** Start Source material **

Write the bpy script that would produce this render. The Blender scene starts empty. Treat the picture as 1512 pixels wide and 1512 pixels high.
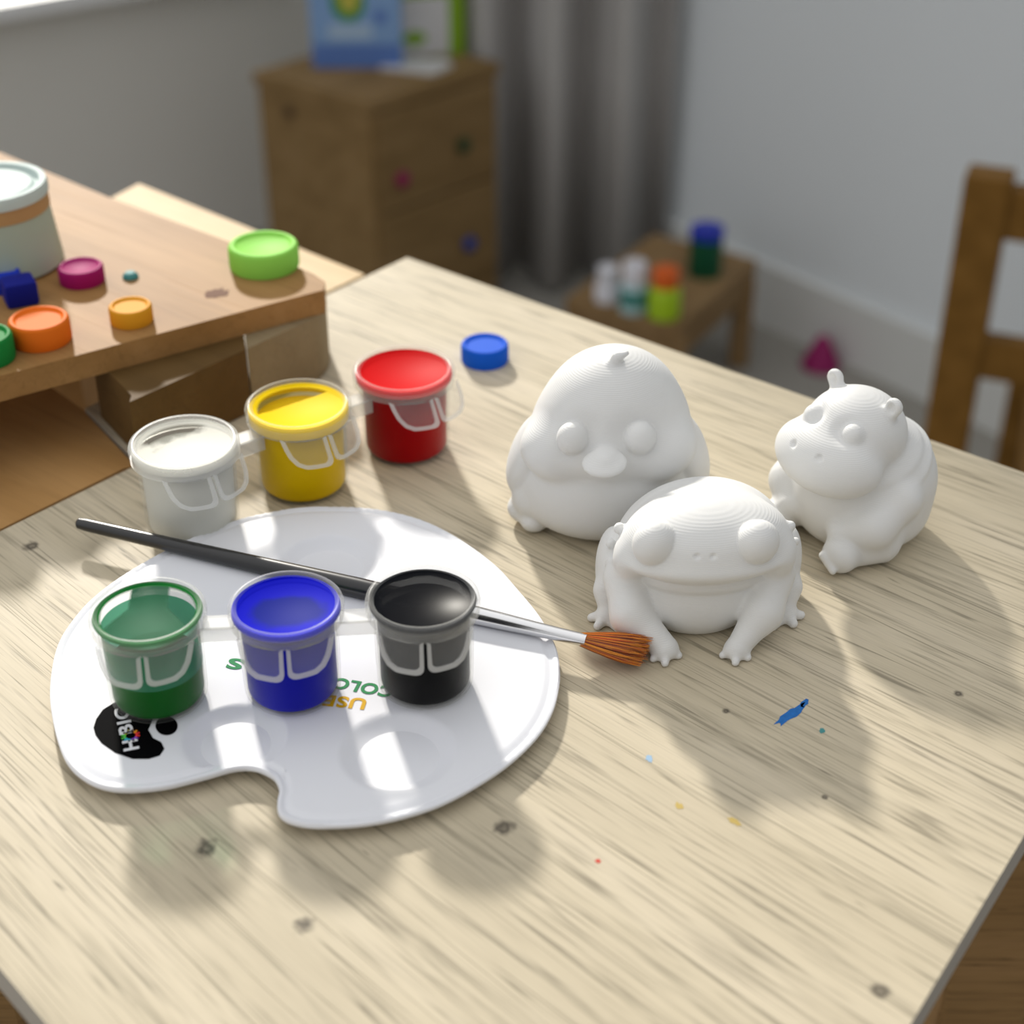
import bpy, bmesh, math, random
import numpy as np
from mathutils import Vector, Matrix

random.seed(7)
scene = bpy.context.scene
COL = scene.collection
MM = 0.001
TZ = 0.70                       # height of the desk top

# ------------------------------------------------------------------ camera
F = 2400.0
TH = math.radians(33.0)
HC = 0.265
CAM = np.array([0.0, -HC / math.tan(TH), TZ + HC])
FW = np.array([0, math.cos(TH), -math.sin(TH)])
UP = np.array([0, math.sin(TH), math.cos(TH)])
RT = np.array([1.0, 0, 0])


def ray(px, py):
    return FW + RT * (px - 756) / F - UP * (py - 756) / F


def at(px, py, z=TZ):
    d = ray(px, py)
    return Vector(CAM + d * ((z - CAM[2]) / d[2]))


def on_wall(px, py, p0, d):
    """point of a vertical plane through p0 along plan direction d"""
    n = np.array([-d[1], d[0], 0.0])
    r = ray(px, py)
    t = ((np.array([p0[0], p0[1], 0]) - CAM) @ n) / (r @ n)
    return Vector(CAM + r * t)


def z_on(x, y, py):
    k = -(py - 756) / F
    dy = y - CAM[1]
    return CAM[2] + dy * (k * math.cos(TH) - math.sin(TH)) / (math.cos(TH) + k * math.sin(TH))


# ------------------------------------------------------------------ materials
def lin(r, g, b):
    f = lambda c: (c / 255 / 12.92) if c / 255 <= .04045 else ((c / 255 + .055) / 1.055) ** 2.4
    return (f(r), f(g), f(b), 1)


def new_mat(name):
    m = bpy.data.materials.new(name)
    m.use_nodes = True
    nt = m.node_tree
    return m, nt, nt.nodes, nt.links, nt.nodes['Principled BSDF']


def plain(name, col, rough=.5, spec=.5, metal=0.0, noise=0.06, scale=60.0, bump=0.0, coat=0.0):
    m, nt, N, L, P = new_mat(name)
    tc = N.new('ShaderNodeTexCoord')
    nz = N.new('ShaderNodeTexNoise')
    nz.inputs['Scale'].default_value = scale
    nz.inputs['Detail'].default_value = 4
    L.new(tc.outputs['Object'], nz.inputs['Vector'])
    mx = N.new('ShaderNodeMix'); mx.data_type = 'RGBA'
    a = tuple(max(0, c * (1 - noise)) for c in col[:3]) + (1,)
    b = tuple(min(1, c * (1 + noise)) for c in col[:3]) + (1,)
    mx.inputs['A'].default_value = a
    mx.inputs['B'].default_value = b
    L.new(nz.outputs['Fac'], mx.inputs['Factor'])
    L.new(mx.outputs['Result'], P.inputs['Base Color'])
    P.inputs['Roughness'].default_value = rough
    P.inputs['Specular IOR Level'].default_value = spec
    P.inputs['Metallic'].default_value = metal
    P.inputs['Coat Weight'].default_value = coat
    if bump:
        bp = N.new('ShaderNodeBump')
        bp.inputs['Strength'].default_value = bump
        bp.inputs['Distance'].default_value = .001
        L.new(nz.outputs['Fac'], bp.inputs['Height'])
        L.new(bp.outputs['Normal'], P.inputs['Normal'])
    return m


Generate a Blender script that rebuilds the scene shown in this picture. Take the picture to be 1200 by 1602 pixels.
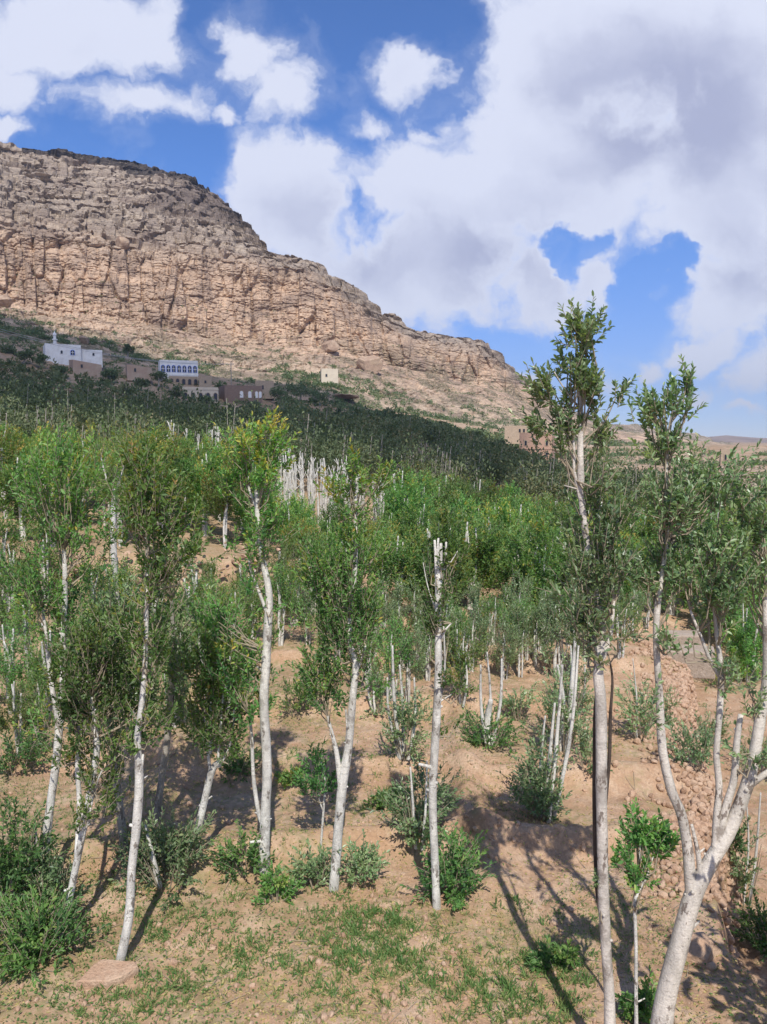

** End Source material **

Task statement =>
Copy out each line word for word, please, skipping the images.

In response =>
Write the bpy script that would produce this render. The Blender scene starts empty. Treat the picture as 1512 pixels wide and 1512 pixels high.
import bpy, bmesh, math, random
import numpy as np
from mathutils import Vector, Matrix

random.seed(7)
scene = bpy.context.scene
COL = scene.collection
MM = 0.001
TZ = 0.70                       # height of the desk top

# ------------------------------------------------------------------ camera
F = 2400.0
TH = math.radians(33.0)
HC = 0.265
CAM = np.array([0.0, -HC / math.tan(TH), TZ + HC])
FW = np.array([0, math.cos(TH), -math.sin(TH)])
UP = np.array([0, math.sin(TH), math.cos(TH)])
RT = np.array([1.0, 0, 0])


def ray(px, py):
    return FW + RT * (px - 756) / F - UP * (py - 756) / F


def at(px, py, z=TZ):
    d = ray(px, py)
    return Vector(CAM + d * ((z - CAM[2]) / d[2]))


def on_wall(px, py, p0, d):
    """point of a vertical plane through p0 along plan direction d"""
    n = np.array([-d[1], d[0], 0.0])
    r = ray(px, py)
    t = ((np.array([p0[0], p0[1], 0]) - CAM) @ n) / (r @ n)
    return Vector(CAM + r * t)


def z_on(x, y, py):
    k = -(py - 756) / F
    dy = y - CAM[1]
    return CAM[2] + dy * (k * math.cos(TH) - math.sin(TH)) / (math.cos(TH) + k * math.sin(TH))


# ------------------------------------------------------------------ materials
def lin(r, g, b):
    f = lambda c: (c / 255 / 12.92) if c / 255 <= .04045 else ((c / 255 + .055) / 1.055) ** 2.4
    return (f(r), f(g), f(b), 1)


def new_mat(name):
    m = bpy.data.materials.new(name)
    m.use_nodes = True
    nt = m.node_tree
    return m, nt, nt.nodes, nt.links, nt.nodes['Principled BSDF']


def plain(name, col, rough=.5, spec=.5, metal=0.0, noise=0.06, scale=60.0, bump=0.0, coat=0.0):
    m, nt, N, L, P = new_mat(name)
    tc = N.new('ShaderNodeTexCoord')
    nz = N.new('ShaderNodeTexNoise')
    nz.inputs['Scale'].default_value = scale
    nz.inputs['Detail'].default_value = 4
    L.new(tc.outputs['Object'], nz.inputs['Vector'])
    mx = N.new('ShaderNodeMix'); mx.data_type = 'RGBA'
    a = tuple(max(0, c * (1 - noise)) for c in col[:3]) + (1,)
    b = tuple(min(1, c * (1 + noise)) for c in col[:3]) + (1,)
    mx.inputs['A'].default_value = a
    mx.inputs['B'].default_value = b
    L.new(nz.outputs['Fac'], mx.inputs['Factor'])
    L.new(mx.outputs['Result'], P.inputs['Base Color'])
    P.inputs['Roughness'].default_value = rough
    P.inputs['Specular IOR Level'].default_value = spec
    P.inputs['Metallic'].default_value = metal
    P.inputs['Coat Weight'].default_value = coat
    if bump:
        bp = N.new('ShaderNodeBump')
        bp.inputs['Strength'].default_value = bump
        bp.inputs['Distance'].default_value = .001
        L.new(nz.outputs['Fac'], bp.inputs['Height'])
        L.new(bp.outputs['Normal'], P.inputs['Normal'])
    return m


Generate a Blender script that rebuilds the scene shown in this picture. Take the picture to be 1200 by 1602 pixels.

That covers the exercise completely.